**Exercise directions:** Reproduce exactly the lines from the line with "Reconstruct this image" through the line with "RNG = np.random.RandomState(7)", both included, and no other lines.

****************

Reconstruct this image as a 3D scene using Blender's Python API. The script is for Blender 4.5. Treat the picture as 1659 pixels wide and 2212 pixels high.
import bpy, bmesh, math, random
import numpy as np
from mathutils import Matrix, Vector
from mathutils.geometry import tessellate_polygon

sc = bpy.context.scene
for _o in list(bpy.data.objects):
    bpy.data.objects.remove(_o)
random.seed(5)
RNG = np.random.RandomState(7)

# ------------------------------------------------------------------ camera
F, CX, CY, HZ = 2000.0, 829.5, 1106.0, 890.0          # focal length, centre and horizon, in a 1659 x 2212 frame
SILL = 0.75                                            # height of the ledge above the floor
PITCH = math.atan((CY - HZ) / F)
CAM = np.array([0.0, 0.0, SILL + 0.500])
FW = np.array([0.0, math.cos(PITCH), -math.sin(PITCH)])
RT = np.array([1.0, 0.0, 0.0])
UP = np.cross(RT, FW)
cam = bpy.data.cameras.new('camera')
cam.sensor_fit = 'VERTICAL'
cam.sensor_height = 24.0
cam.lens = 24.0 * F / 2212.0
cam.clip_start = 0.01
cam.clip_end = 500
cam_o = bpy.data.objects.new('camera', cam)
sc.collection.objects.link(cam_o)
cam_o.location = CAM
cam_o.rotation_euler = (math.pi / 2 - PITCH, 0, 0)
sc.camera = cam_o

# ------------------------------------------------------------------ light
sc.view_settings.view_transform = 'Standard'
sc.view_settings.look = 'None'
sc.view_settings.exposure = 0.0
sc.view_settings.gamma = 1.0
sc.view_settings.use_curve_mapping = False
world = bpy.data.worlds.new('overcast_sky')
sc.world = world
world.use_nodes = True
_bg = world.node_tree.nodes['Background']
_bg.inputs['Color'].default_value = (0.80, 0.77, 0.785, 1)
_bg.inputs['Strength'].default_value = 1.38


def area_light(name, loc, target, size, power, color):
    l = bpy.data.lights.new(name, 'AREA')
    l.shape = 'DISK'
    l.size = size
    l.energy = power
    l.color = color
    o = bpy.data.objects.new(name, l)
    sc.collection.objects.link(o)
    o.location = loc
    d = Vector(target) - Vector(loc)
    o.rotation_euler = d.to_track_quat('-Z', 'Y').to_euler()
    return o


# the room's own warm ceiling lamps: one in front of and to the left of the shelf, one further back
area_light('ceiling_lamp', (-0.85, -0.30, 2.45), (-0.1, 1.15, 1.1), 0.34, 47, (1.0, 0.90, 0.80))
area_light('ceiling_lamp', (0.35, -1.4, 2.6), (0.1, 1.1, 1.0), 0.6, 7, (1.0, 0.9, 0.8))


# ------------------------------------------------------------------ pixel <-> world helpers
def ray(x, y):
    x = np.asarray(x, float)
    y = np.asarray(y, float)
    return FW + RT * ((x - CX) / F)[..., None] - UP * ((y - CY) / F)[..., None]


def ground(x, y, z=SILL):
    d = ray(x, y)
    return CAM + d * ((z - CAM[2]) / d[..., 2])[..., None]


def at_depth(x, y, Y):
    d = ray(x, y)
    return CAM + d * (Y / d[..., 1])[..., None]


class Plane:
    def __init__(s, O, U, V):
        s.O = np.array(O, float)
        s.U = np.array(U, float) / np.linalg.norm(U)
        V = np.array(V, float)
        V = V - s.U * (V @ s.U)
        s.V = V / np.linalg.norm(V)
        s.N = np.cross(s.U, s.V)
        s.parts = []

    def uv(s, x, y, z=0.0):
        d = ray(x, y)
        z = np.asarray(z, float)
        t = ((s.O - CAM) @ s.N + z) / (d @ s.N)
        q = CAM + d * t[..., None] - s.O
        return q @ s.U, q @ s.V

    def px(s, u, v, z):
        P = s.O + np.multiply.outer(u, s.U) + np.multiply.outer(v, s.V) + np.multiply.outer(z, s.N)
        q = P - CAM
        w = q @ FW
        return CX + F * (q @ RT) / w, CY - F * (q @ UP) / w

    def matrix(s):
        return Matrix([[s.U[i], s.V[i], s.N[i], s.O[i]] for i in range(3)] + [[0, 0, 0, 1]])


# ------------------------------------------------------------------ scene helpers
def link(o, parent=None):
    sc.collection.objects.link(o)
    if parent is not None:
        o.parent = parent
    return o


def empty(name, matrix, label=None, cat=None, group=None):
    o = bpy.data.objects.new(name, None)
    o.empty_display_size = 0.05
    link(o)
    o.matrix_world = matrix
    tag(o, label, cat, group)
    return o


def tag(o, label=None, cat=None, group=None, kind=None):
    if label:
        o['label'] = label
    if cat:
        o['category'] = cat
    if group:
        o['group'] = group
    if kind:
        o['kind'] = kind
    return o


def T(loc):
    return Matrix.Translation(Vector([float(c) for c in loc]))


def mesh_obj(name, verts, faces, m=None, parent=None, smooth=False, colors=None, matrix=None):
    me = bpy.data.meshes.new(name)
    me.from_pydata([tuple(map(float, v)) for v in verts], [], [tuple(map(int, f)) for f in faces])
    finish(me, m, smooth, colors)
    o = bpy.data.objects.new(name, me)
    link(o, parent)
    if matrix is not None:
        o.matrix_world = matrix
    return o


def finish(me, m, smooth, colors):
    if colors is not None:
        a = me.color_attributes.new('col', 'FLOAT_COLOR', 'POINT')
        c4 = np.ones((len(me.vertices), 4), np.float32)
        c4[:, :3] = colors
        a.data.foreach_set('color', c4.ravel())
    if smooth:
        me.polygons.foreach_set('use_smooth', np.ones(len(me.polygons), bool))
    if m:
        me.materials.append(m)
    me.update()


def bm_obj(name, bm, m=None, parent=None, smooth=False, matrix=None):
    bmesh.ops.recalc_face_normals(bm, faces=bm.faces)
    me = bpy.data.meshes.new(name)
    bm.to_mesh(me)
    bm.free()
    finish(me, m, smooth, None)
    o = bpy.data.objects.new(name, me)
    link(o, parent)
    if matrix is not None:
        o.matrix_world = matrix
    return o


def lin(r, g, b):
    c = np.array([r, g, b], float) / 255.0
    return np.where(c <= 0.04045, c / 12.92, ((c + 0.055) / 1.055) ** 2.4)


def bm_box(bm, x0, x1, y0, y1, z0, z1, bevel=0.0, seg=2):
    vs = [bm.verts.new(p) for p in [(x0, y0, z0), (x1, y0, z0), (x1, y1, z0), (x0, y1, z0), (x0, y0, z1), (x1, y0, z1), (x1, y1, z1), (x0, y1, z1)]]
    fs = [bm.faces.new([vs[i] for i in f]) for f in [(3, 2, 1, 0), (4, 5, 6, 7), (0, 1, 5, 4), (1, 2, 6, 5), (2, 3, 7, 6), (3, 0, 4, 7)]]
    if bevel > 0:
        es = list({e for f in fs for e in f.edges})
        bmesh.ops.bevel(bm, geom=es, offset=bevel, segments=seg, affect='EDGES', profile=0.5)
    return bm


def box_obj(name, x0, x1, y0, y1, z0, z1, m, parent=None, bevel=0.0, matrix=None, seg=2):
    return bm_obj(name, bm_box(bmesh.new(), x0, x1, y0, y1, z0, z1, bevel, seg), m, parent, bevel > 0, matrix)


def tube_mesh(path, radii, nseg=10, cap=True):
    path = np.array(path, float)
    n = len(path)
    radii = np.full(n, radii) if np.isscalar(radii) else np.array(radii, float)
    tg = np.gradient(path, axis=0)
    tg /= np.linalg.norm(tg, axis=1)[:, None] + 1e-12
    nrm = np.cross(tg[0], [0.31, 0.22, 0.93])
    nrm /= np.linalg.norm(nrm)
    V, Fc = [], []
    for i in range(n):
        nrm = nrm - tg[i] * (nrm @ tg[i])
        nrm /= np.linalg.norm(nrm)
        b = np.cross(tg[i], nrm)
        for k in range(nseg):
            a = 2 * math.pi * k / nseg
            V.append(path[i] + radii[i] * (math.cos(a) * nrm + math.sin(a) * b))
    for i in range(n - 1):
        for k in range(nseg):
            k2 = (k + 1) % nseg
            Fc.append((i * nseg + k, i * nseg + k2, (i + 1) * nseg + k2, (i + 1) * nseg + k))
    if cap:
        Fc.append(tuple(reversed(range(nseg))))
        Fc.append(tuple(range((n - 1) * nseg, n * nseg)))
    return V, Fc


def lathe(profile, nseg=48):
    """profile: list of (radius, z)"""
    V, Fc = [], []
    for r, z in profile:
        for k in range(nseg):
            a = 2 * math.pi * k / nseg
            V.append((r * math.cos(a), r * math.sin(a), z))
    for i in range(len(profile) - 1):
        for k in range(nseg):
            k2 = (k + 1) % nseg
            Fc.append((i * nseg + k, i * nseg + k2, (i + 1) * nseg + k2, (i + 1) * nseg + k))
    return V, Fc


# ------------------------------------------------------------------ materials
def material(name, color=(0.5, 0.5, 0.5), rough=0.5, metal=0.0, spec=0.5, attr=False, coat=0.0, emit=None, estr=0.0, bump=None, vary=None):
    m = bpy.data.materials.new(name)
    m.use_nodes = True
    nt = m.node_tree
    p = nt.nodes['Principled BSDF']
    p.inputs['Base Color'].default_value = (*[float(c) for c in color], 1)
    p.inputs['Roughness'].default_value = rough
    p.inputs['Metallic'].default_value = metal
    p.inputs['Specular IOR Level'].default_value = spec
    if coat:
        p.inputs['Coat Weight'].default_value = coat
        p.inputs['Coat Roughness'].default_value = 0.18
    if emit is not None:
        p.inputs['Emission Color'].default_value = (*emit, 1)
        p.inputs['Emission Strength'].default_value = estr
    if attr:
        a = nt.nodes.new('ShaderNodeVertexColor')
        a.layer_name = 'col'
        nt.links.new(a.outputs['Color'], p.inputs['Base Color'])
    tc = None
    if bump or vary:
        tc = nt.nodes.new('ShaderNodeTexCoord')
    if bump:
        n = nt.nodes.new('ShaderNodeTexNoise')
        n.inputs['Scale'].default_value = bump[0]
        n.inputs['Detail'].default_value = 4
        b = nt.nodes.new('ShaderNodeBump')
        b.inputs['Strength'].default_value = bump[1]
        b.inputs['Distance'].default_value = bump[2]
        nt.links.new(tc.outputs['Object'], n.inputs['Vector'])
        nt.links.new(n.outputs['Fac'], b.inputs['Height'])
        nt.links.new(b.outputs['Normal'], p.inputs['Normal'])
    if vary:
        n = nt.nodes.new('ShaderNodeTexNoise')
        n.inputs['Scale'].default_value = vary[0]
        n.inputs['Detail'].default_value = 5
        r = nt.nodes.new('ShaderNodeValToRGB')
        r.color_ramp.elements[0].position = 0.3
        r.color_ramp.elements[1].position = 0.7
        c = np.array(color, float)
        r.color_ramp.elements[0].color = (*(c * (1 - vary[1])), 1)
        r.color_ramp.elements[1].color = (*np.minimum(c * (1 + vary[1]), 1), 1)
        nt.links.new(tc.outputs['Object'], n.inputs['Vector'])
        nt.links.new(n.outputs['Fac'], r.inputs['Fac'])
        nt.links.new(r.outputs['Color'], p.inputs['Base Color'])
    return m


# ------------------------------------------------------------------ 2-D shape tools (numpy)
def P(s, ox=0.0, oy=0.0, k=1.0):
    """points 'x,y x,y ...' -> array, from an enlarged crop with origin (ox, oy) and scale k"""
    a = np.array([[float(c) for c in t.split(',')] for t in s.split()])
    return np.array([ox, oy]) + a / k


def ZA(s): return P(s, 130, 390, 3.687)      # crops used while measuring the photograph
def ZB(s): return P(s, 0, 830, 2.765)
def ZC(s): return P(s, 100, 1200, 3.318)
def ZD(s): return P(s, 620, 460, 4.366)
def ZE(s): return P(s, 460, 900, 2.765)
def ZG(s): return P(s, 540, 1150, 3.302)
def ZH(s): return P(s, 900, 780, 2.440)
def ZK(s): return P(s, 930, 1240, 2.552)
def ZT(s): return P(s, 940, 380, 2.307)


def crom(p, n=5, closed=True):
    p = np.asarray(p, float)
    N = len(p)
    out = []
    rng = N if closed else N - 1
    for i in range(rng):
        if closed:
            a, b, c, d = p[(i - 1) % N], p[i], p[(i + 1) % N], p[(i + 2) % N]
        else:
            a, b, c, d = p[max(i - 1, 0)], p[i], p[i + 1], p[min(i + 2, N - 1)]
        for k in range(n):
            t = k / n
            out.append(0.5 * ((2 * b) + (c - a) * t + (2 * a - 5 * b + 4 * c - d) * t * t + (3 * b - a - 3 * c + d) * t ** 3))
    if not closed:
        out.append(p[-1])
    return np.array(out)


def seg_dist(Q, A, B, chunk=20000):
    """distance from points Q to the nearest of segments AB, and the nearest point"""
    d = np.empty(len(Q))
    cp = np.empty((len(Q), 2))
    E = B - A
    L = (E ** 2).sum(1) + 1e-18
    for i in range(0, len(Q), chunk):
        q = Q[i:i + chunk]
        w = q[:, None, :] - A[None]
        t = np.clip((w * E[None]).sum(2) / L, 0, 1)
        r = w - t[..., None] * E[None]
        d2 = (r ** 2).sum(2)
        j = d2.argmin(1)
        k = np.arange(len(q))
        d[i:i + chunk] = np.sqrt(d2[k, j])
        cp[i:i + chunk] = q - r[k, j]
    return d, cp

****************

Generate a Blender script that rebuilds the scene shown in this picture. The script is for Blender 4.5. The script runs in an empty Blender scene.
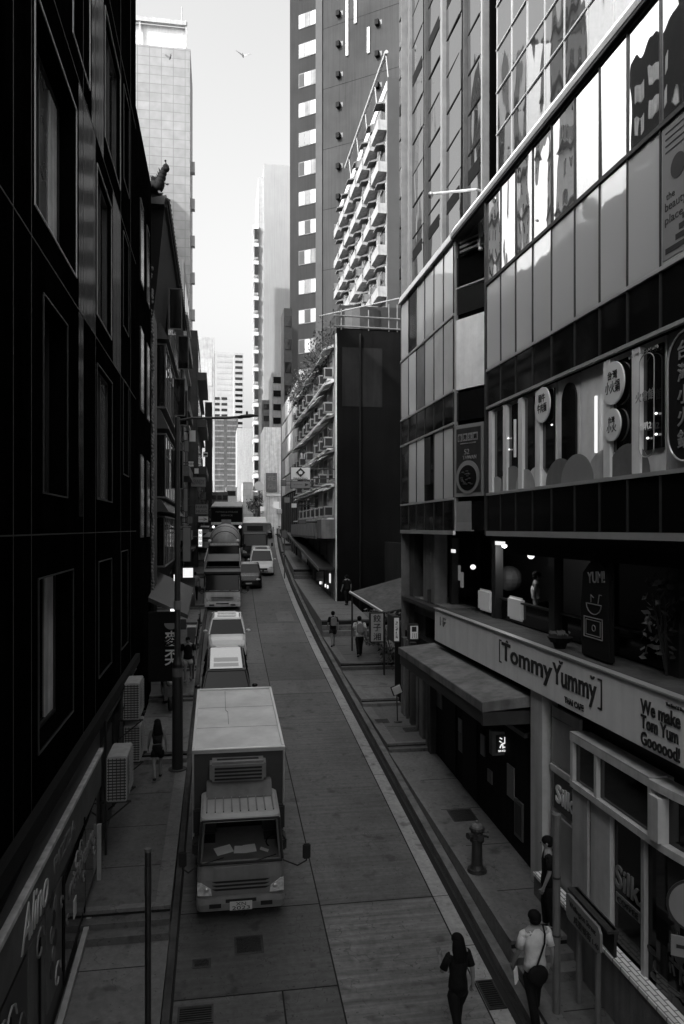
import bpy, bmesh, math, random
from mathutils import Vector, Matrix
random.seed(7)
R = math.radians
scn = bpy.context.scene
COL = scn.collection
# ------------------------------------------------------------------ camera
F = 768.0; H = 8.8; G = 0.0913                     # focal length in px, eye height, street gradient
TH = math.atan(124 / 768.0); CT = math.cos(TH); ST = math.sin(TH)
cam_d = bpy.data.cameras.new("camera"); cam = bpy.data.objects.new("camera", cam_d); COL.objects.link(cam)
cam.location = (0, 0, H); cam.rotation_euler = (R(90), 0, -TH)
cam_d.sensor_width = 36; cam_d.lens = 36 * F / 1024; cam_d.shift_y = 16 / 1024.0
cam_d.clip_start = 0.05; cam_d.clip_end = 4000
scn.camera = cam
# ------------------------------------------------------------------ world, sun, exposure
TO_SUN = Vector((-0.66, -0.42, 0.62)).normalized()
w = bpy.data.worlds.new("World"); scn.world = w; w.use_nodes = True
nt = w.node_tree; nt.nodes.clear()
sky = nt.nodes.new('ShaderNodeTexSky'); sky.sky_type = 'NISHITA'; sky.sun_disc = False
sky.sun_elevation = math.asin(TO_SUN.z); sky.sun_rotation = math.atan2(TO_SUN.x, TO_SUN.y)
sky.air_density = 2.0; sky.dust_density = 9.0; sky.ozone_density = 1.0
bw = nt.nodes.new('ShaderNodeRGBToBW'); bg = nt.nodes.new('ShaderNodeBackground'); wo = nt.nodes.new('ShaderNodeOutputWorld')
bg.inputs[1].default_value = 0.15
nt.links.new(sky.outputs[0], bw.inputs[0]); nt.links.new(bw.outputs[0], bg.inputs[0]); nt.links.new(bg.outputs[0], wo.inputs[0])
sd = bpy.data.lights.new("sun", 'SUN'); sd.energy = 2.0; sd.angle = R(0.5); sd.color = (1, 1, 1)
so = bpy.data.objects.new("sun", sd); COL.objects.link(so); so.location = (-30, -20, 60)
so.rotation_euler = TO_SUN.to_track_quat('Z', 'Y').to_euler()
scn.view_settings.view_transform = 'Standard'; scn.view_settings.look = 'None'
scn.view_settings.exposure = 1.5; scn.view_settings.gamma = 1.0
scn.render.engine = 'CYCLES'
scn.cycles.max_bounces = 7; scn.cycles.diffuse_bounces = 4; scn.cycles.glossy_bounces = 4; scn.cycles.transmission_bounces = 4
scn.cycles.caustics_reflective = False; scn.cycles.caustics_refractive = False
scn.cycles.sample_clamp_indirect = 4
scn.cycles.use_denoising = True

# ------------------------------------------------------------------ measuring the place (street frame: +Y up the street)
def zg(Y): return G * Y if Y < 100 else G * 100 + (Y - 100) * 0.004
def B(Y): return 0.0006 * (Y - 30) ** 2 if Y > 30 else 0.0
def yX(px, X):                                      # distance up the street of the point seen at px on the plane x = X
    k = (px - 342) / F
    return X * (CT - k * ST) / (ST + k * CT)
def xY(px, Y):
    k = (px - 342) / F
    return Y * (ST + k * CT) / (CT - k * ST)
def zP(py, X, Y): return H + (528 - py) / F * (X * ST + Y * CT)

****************

**Correct output:**
Reconstruct this image as a 3D scene using Blender's Python API. The script is for Blender 4.5. Treat the picture as 1659 pixels wide and 2212 pixels high.
import bpy, bmesh, math, random
import numpy as np
from mathutils import Matrix, Vector
from mathutils.geometry import tessellate_polygon

sc = bpy.context.scene
for _o in list(bpy.data.objects):
    bpy.data.objects.remove(_o)
random.seed(5)
RNG = np.random.RandomState(7)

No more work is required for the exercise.